Et si l’homme tentait aussi le même chemin d’aventure, de délicatesse et d’amour…

S’il n’y avait pas de soleil, je ne connaîtrais pas le merveilleux déplacement des ombres ; s’il n’y avait pas de lune, je n’aurais jamais compris les 3 dimensions d’un volume et s’il n y avait pas de saisons, jamais je n’aurais su l’existence de toutes les couleurs.

La nature est œuvre d’art. Et je la porte en moi. Elle me nourrit chaque jour et je la remercie. En la transformant, je lui offre ma vie. Au  plus près de ma conscience grande ouverte, au plus près de mon jardin intérieur. Je le sème, je le plante, je l’arrose, je l’élague ou le  laisse faire. Les racines s’enfoncent, les fleurs s’épanouissent. Avec le Temps. Au fil du.

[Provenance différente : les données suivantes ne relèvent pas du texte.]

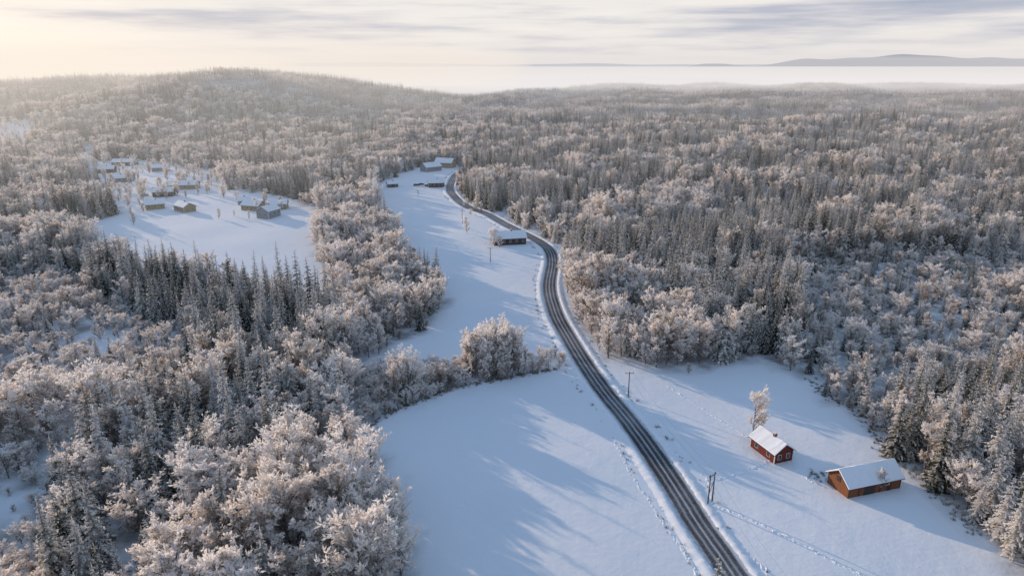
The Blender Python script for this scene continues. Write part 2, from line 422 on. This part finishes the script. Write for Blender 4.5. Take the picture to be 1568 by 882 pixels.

Chaque sculpture est une graine. Elle porte toute la terre et se métamorphose. Croissance de rêve, pour moi, pour l’autre, en devenir, tendue vers le ciel.

Pour mieux servir la poésie. Arbre de vie. Avec cette sensation si forte que chaque instant contient le Temps tout entier, que chaque feuille contient toute la forêt et que je ne suis qu’une passeuse en passage, mais dont le sort du monde peut dépendre.